In this book I deal with ghosts and devils by and large, in an impressionistic way. I don’t know much about them; I have no learned theories of causation. I only love them. I only marvel at their infinite variety and am touched by their humanity, their likeness to mortals. I am fond of them all, even the dejected, dog-eared ghosts that look as if they were wraiths of poor relations left out in the rain all night, or devils whose own mothers wouldn’t care for them. It gives me no holier-than-thou feeling of horror to sit beside a vampire in the subway, no panic to hear a banshee shut up in a hurdy-gurdy box. I give a cordial how-do-you-do when a dragon glides up and puts his paw in mine, and in every stray dog I recognize a Gladsome Beast. Like us mortals, they all need sympathy, none more so than the poor wizards and bogles that are on their own, as the Scotch say.

While discussing the nineteenth century as a whole, I have devoted more attention to the fiction of the supernatural in the last thirty years or so, because there has been much more of it in that time than before. There is now more interest in the occult, more literature produced dealing with psychal powers than ever before in our history. It is apparent in poetry, in the drama, the novel, and the short story. I have not attempted, even in my bibliography, to include all the fiction of the type, since that would be manifestly impossible.
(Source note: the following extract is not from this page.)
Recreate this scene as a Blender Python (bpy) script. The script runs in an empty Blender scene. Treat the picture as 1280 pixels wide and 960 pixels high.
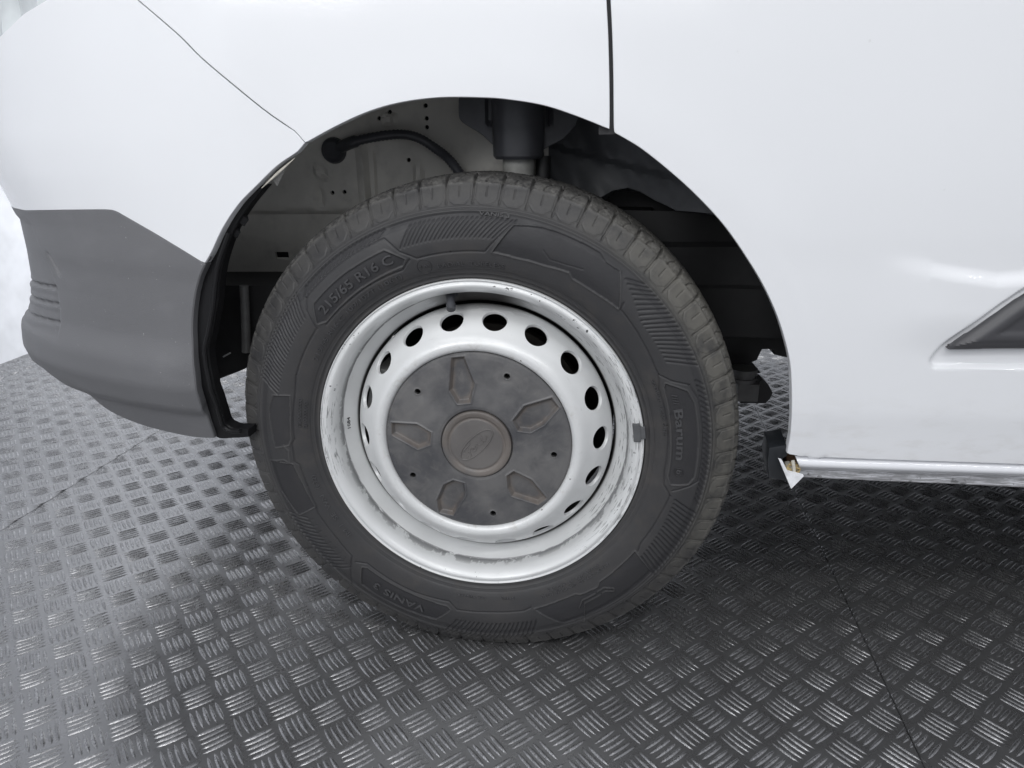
import bpy, bmesh, math, random
import numpy as np
from mathutils import Vector, Matrix
from mathutils.geometry import delaunay_2d_cdt
random.seed(3); rng = np.random.default_rng(3)
PI = math.pi
sc = bpy.context.scene
COL = sc.collection

# ------------------------------------------------------------------ camera, light, exposure
cam = bpy.data.objects.new('camera', bpy.data.cameras.new('camera'))
COL.objects.link(cam)
CP = Vector((0.1231787, -0.8725227, 0.7146267))
cx_ = Vector((0.9963225, 0.0855495, -0.0047661)); cd_ = Vector((0.0229001, -0.3194735, -0.9473185)); cf_ = Vector((-0.0825653, 0.9437256, -0.3202577))
m3 = Matrix((cx_, -cd_, -cf_)).transposed()
cam.matrix_world = Matrix.Translation(CP) @ m3.to_4x4()
cam.data.sensor_width = 36; cam.data.lens = 887 / 1280 * 36
cam.data.clip_start = .02; cam.data.clip_end = 200
sc.camera = cam
w = bpy.data.worlds.new('World'); sc.world = w; w.use_nodes = True
bg = w.node_tree.nodes['Background']
bg.inputs[0].default_value = (.90, .93, 1, 1); bg.inputs[1].default_value = .57
def area(name, loc, target, size, size_y, power, col=(1, 1, 1)):
    l = bpy.data.lights.new(name, 'AREA'); l.shape = 'RECTANGLE'; l.size = size; l.size_y = size_y; l.energy = power; l.color = col
    o = bpy.data.objects.new(name, l); COL.objects.link(o); o.location = loc
    o.rotation_euler = (Vector(target) - Vector(loc)).to_track_quat('-Z', 'Y').to_euler(); return o
area('side_fill', (-.7, -2.3, 1.95), (-.2, 0, .45), 3.2, 1.5, 17, (1, 1, 1))  # added low on the near side to send light into the arch
area('far_fill', (1.0, 2.7, 2.3), (1.0, 3.6, .5), 2.6, .5, 26, (1, 1, 1))  # added out of view to lighten the far wall and make bars glint
area('tube_lamp', (-.5, -1.0, 2.5), (-.2, -.1, .3), 2.6, .09, 10, (1, 1, 1))
area('tube_lamp', (.9, -1.7, 2.3), (.7, 0, .5), 2.6, .07, 15, (1, 1, 1))
area('front_lamp', (-1.5, -2.2, 1.9), (-.5, 0, .5), 1.6, 1.2, 26, (1, 1, 1))
area('wall_fill', (-1.0, 2.0, 1.15), (-1.85, 1.9, .75), .9, 2.6, 17, (1, 1, 1))  # added out of sight behind the front corner to brighten the wall
sc.view_settings.view_transform = 'Standard'; sc.view_settings.look = 'None'
sc.view_settings.exposure = .04; sc.view_settings.gamma = 1
sc.render.engine = 'CYCLES'
sc.cycles.max_bounces = 7; sc.cycles.diffuse_bounces = 4; sc.cycles.glossy_bounces = 4
sc.cycles.use_denoising = True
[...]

I have, however, mentioned specimens of the various forms, and have listed the more important examples. The treatment here is meant to be suggestive rather than exhaustive and seeks to show that there is a genuine revival of wonder in our time, with certain changes in the characterization of supernatural beings. It includes not only the themes that are strictly supernatural, but also those which, formerly considered unearthly, carry on the traditions of the magical. Much of our material of the weird has been rationalized, yet without losing its effect of wonder for us in fact or in fiction. If now we study a science where once men believed blindly in a Black Art, is the result really less mysterious?